Stored data:
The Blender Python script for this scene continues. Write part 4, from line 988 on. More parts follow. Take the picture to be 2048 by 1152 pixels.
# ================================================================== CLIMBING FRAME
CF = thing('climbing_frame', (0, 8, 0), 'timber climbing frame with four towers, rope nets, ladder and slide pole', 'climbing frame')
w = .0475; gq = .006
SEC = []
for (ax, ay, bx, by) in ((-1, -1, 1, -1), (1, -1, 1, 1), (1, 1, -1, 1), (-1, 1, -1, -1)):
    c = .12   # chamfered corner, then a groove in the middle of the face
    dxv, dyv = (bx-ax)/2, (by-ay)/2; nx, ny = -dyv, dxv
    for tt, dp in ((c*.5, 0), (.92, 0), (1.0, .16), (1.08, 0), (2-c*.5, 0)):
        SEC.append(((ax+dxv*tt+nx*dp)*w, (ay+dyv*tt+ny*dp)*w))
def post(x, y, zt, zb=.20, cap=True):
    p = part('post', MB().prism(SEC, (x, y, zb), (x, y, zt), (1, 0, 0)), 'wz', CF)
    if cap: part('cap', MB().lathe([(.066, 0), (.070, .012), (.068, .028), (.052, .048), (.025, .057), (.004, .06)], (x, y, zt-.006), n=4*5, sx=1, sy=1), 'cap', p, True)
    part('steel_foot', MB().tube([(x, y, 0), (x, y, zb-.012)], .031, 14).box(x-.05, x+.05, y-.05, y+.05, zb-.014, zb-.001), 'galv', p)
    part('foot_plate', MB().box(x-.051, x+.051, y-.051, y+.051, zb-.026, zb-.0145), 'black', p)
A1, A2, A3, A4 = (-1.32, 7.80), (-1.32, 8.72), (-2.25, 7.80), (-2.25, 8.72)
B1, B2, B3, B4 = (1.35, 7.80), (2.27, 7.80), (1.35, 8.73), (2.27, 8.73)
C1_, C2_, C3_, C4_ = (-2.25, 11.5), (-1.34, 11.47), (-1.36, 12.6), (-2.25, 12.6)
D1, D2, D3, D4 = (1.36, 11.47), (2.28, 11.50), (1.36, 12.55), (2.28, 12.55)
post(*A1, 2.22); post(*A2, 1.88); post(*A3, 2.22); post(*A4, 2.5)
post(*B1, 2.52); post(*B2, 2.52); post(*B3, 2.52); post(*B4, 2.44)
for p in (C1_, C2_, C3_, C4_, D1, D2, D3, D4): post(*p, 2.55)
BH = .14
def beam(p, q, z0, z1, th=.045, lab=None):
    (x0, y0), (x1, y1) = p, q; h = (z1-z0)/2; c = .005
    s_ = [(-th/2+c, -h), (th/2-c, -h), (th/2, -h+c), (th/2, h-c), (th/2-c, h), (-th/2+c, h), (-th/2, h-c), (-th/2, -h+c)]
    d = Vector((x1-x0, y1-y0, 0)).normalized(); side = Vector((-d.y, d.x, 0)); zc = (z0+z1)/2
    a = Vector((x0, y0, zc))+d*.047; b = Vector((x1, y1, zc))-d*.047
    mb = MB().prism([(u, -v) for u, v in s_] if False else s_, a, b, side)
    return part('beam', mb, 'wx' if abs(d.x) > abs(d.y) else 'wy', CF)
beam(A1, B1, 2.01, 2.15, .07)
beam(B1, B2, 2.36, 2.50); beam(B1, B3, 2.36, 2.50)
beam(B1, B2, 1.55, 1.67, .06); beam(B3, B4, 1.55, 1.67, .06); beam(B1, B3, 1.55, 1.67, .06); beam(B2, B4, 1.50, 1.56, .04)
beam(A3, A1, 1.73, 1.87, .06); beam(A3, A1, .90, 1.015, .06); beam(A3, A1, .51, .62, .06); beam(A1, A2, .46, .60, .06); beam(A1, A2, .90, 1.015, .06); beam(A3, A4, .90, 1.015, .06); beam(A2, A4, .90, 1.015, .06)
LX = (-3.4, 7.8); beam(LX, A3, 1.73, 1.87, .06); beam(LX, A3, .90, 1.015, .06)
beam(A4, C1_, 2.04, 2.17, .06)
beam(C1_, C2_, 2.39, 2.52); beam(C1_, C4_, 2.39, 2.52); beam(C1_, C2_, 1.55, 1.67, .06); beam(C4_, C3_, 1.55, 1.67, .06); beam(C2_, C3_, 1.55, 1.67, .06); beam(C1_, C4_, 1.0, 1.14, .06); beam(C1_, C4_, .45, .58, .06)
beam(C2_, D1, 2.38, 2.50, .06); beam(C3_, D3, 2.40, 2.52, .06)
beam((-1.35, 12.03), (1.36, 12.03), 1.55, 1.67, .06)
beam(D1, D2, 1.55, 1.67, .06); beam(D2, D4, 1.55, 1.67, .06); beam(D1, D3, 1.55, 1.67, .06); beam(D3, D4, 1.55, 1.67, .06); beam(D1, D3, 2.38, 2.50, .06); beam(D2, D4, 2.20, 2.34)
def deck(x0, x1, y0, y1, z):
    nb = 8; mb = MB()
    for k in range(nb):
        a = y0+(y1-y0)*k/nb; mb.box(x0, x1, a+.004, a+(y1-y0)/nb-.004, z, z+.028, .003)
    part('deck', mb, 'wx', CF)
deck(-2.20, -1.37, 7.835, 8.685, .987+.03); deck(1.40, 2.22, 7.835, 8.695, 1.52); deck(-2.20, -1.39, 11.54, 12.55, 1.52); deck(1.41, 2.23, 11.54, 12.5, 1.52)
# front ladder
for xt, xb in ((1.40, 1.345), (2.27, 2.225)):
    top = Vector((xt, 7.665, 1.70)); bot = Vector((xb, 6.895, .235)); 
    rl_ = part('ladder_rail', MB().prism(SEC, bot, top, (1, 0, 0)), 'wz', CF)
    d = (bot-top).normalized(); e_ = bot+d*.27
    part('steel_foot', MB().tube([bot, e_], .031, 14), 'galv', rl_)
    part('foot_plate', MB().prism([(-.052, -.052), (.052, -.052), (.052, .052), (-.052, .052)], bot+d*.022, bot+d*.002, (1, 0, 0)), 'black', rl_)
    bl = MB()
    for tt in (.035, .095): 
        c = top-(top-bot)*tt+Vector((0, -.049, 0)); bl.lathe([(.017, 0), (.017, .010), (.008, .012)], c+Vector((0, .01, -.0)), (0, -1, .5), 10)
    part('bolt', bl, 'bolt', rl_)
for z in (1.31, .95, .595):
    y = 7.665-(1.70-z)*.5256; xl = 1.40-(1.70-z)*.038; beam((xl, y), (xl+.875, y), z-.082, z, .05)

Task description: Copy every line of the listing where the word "part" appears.

Expected answer:
The Blender Python script for this scene continues. Write part 4, from line 988 on. More parts follow. Take the picture to be 2048 by 1152 pixels.
    p = part('post', MB().prism(SEC, (x, y, zb), (x, y, zt), (1, 0, 0)), 'wz', CF)
    if cap: part('cap', MB().lathe([(.066, 0), (.070, .012), (.068, .028), (.052, .048), (.025, .057), (.004, .06)], (x, y, zt-.006), n=4*5, sx=1, sy=1), 'cap', p, True)
    part('steel_foot', MB().tube([(x, y, 0), (x, y, zb-.012)], .031, 14).box(x-.05, x+.05, y-.05, y+.05, zb-.014, zb-.001), 'galv', p)
    part('foot_plate', MB().box(x-.051, x+.051, y-.051, y+.051, zb-.026, zb-.0145), 'black', p)
    return part('beam', mb, 'wx' if abs(d.x) > abs(d.y) else 'wy', CF)
    part('deck', mb, 'wx', CF)
    rl_ = part('ladder_rail', MB().prism(SEC, bot, top, (1, 0, 0)), 'wz', CF)
    part('steel_foot', MB().tube([bot, e_], .031, 14), 'galv', rl_)
    part('foot_plate', MB().prism([(-.052, -.052), (.052, -.052), (.052, .052), (-.052, .052)], bot+d*.022, bot+d*.002, (1, 0, 0)), 'black', rl_)
    part('bolt', bl, 'bolt', rl_)